## REQUIRED TASK
Go through the listing and set it down exactly, leaving out its pictures.

## SOURCE EXCERPT
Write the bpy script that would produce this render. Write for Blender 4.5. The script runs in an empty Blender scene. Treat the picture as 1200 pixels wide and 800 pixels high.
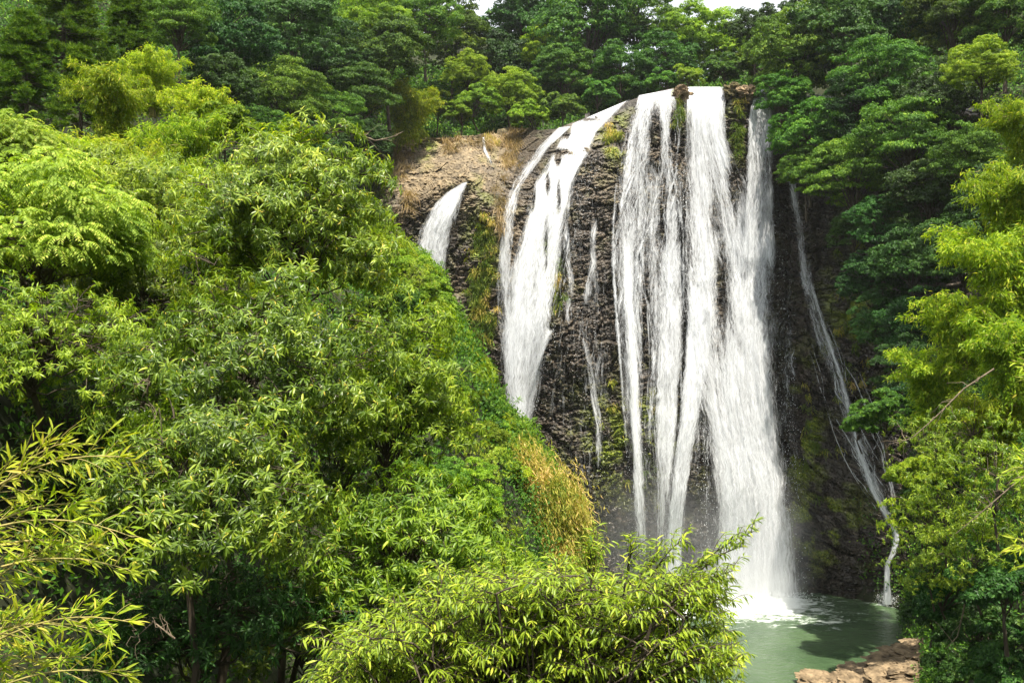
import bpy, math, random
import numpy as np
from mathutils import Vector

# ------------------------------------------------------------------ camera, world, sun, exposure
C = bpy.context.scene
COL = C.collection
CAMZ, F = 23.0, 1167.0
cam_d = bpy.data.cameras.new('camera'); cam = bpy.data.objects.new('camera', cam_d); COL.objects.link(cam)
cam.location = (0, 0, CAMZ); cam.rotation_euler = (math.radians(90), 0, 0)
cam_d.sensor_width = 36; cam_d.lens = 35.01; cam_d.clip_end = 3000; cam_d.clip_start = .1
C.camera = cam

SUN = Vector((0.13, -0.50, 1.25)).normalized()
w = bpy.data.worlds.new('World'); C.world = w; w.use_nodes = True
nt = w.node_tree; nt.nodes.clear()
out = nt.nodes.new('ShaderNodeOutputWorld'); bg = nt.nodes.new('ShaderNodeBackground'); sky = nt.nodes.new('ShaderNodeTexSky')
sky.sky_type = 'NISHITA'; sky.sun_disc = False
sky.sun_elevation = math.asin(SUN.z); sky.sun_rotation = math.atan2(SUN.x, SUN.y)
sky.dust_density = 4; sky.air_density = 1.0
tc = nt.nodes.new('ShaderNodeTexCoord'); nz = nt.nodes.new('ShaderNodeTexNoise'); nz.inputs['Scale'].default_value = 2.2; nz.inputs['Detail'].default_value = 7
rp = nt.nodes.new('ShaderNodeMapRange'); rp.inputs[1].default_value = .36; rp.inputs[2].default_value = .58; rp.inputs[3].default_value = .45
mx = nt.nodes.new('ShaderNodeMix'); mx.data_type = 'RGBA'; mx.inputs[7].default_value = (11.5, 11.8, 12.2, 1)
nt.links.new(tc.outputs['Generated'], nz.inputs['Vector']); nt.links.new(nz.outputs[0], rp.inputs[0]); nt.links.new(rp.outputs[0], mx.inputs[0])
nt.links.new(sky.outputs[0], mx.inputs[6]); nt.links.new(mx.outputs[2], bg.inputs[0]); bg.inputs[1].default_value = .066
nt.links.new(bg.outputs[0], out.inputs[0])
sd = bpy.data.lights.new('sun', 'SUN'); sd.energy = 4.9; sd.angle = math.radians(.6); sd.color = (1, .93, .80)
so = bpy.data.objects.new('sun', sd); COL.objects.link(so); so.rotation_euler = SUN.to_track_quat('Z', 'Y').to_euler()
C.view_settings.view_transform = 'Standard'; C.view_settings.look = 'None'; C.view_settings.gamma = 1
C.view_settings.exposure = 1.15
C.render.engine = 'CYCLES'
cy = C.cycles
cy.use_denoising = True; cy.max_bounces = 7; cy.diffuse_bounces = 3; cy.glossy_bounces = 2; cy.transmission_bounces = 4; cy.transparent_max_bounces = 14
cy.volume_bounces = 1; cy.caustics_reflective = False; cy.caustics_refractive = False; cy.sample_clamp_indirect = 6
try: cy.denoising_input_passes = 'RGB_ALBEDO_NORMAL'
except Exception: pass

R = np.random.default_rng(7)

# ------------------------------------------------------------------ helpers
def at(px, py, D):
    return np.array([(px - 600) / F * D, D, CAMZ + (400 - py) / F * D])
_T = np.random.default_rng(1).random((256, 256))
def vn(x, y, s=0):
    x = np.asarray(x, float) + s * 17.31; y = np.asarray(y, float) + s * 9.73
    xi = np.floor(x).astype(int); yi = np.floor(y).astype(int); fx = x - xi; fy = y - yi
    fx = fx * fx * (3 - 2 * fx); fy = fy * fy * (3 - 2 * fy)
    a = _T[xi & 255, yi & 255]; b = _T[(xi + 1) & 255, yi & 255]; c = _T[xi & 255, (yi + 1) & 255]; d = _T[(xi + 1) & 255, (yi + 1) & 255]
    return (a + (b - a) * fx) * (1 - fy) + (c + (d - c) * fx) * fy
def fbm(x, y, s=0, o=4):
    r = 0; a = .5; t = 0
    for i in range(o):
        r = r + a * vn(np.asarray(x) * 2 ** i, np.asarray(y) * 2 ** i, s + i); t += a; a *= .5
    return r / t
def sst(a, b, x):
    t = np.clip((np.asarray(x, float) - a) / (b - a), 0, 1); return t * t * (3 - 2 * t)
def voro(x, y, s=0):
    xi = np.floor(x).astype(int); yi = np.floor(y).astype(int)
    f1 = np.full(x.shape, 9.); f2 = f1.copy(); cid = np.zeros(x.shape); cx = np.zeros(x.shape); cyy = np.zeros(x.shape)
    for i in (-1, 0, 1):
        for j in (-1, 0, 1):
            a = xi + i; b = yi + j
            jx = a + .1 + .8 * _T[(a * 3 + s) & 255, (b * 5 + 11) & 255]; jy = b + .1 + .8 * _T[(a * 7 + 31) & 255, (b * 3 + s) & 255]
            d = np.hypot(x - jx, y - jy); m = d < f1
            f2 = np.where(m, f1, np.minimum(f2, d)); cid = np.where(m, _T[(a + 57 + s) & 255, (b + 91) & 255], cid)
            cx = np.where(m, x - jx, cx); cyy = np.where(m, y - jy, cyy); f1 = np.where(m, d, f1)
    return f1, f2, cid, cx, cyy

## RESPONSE
Write the bpy script that would produce this render. Write for Blender 4.5. The script runs in an empty Blender scene. Treat the picture as 1200 pixels wide and 800 pixels high.
import bpy, math, random
import numpy as np
from mathutils import Vector

# ------------------------------------------------------------------ camera, world, sun, exposure
C = bpy.context.scene
COL = C.collection
CAMZ, F = 23.0, 1167.0
cam_d = bpy.data.cameras.new('camera'); cam = bpy.data.objects.new('camera', cam_d); COL.objects.link(cam)
cam.location = (0, 0, CAMZ); cam.rotation_euler = (math.radians(90), 0, 0)
cam_d.sensor_width = 36; cam_d.lens = 35.01; cam_d.clip_end = 3000; cam_d.clip_start = .1
C.camera = cam

SUN = Vector((0.13, -0.50, 1.25)).normalized()
w = bpy.data.worlds.new('World'); C.world = w; w.use_nodes = True
nt = w.node_tree; nt.nodes.clear()
out = nt.nodes.new('ShaderNodeOutputWorld'); bg = nt.nodes.new('ShaderNodeBackground'); sky = nt.nodes.new('ShaderNodeTexSky')
sky.sky_type = 'NISHITA'; sky.sun_disc = False
sky.sun_elevation = math.asin(SUN.z); sky.sun_rotation = math.atan2(SUN.x, SUN.y)
sky.dust_density = 4; sky.air_density = 1.0
tc = nt.nodes.new('ShaderNodeTexCoord'); nz = nt.nodes.new('ShaderNodeTexNoise'); nz.inputs['Scale'].default_value = 2.2; nz.inputs['Detail'].default_value = 7
rp = nt.nodes.new('ShaderNodeMapRange'); rp.inputs[1].default_value = .36; rp.inputs[2].default_value = .58; rp.inputs[3].default_value = .45
mx = nt.nodes.new('ShaderNodeMix'); mx.data_type = 'RGBA'; mx.inputs[7].default_value = (11.5, 11.8, 12.2, 1)
nt.links.new(tc.outputs['Generated'], nz.inputs['Vector']); nt.links.new(nz.outputs[0], rp.inputs[0]); nt.links.new(rp.outputs[0], mx.inputs[0])
nt.links.new(sky.outputs[0], mx.inputs[6]); nt.links.new(mx.outputs[2], bg.inputs[0]); bg.inputs[1].default_value = .066
nt.links.new(bg.outputs[0], out.inputs[0])
sd = bpy.data.lights.new('sun', 'SUN'); sd.energy = 4.9; sd.angle = math.radians(.6); sd.color = (1, .93, .80)
so = bpy.data.objects.new('sun', sd); COL.objects.link(so); so.rotation_euler = SUN.to_track_quat('Z', 'Y').to_euler()
C.view_settings.view_transform = 'Standard'; C.view_settings.look = 'None'; C.view_settings.gamma = 1
C.view_settings.exposure = 1.15
C.render.engine = 'CYCLES'
cy = C.cycles
cy.use_denoising = True; cy.max_bounces = 7; cy.diffuse_bounces = 3; cy.glossy_bounces = 2; cy.transmission_bounces = 4; cy.transparent_max_bounces = 14
cy.volume_bounces = 1; cy.caustics_reflective = False; cy.caustics_refractive = False; cy.sample_clamp_indirect = 6
try: cy.denoising_input_passes = 'RGB_ALBEDO_NORMAL'
except Exception: pass

R = np.random.default_rng(7)

# ------------------------------------------------------------------ helpers
def at(px, py, D):
    return np.array([(px - 600) / F * D, D, CAMZ + (400 - py) / F * D])
_T = np.random.default_rng(1).random((256, 256))
def vn(x, y, s=0):
    x = np.asarray(x, float) + s * 17.31; y = np.asarray(y, float) + s * 9.73
    xi = np.floor(x).astype(int); yi = np.floor(y).astype(int); fx = x - xi; fy = y - yi
    fx = fx * fx * (3 - 2 * fx); fy = fy * fy * (3 - 2 * fy)
    a = _T[xi & 255, yi & 255]; b = _T[(xi + 1) & 255, yi & 255]; c = _T[xi & 255, (yi + 1) & 255]; d = _T[(xi + 1) & 255, (yi + 1) & 255]
    return (a + (b - a) * fx) * (1 - fy) + (c + (d - c) * fx) * fy
def fbm(x, y, s=0, o=4):
    r = 0; a = .5; t = 0
    for i in range(o):
        r = r + a * vn(np.asarray(x) * 2 ** i, np.asarray(y) * 2 ** i, s + i); t += a; a *= .5
    return r / t
def sst(a, b, x):
    t = np.clip((np.asarray(x, float) - a) / (b - a), 0, 1); return t * t * (3 - 2 * t)
def voro(x, y, s=0):
    xi = np.floor(x).astype(int); yi = np.floor(y).astype(int)
    f1 = np.full(x.shape, 9.); f2 = f1.copy(); cid = np.zeros(x.shape); cx = np.zeros(x.shape); cyy = np.zeros(x.shape)
    for i in (-1, 0, 1):
        for j in (-1, 0, 1):
            a = xi + i; b = yi + j
            jx = a + .1 + .8 * _T[(a * 3 + s) & 255, (b * 5 + 11) & 255]; jy = b + .1 + .8 * _T[(a * 7 + 31) & 255, (b * 3 + s) & 255]
            d = np.hypot(x - jx, y - jy); m = d < f1
            f2 = np.where(m, f1, np.minimum(f2, d)); cid = np.where(m, _T[(a + 57 + s) & 255, (b + 91) & 255], cid)
            cx = np.where(m, x - jx, cx); cyy = np.where(m, y - jy, cyy); f1 = np.where(m, d, f1)
    return f1, f2, cid, cx, cyy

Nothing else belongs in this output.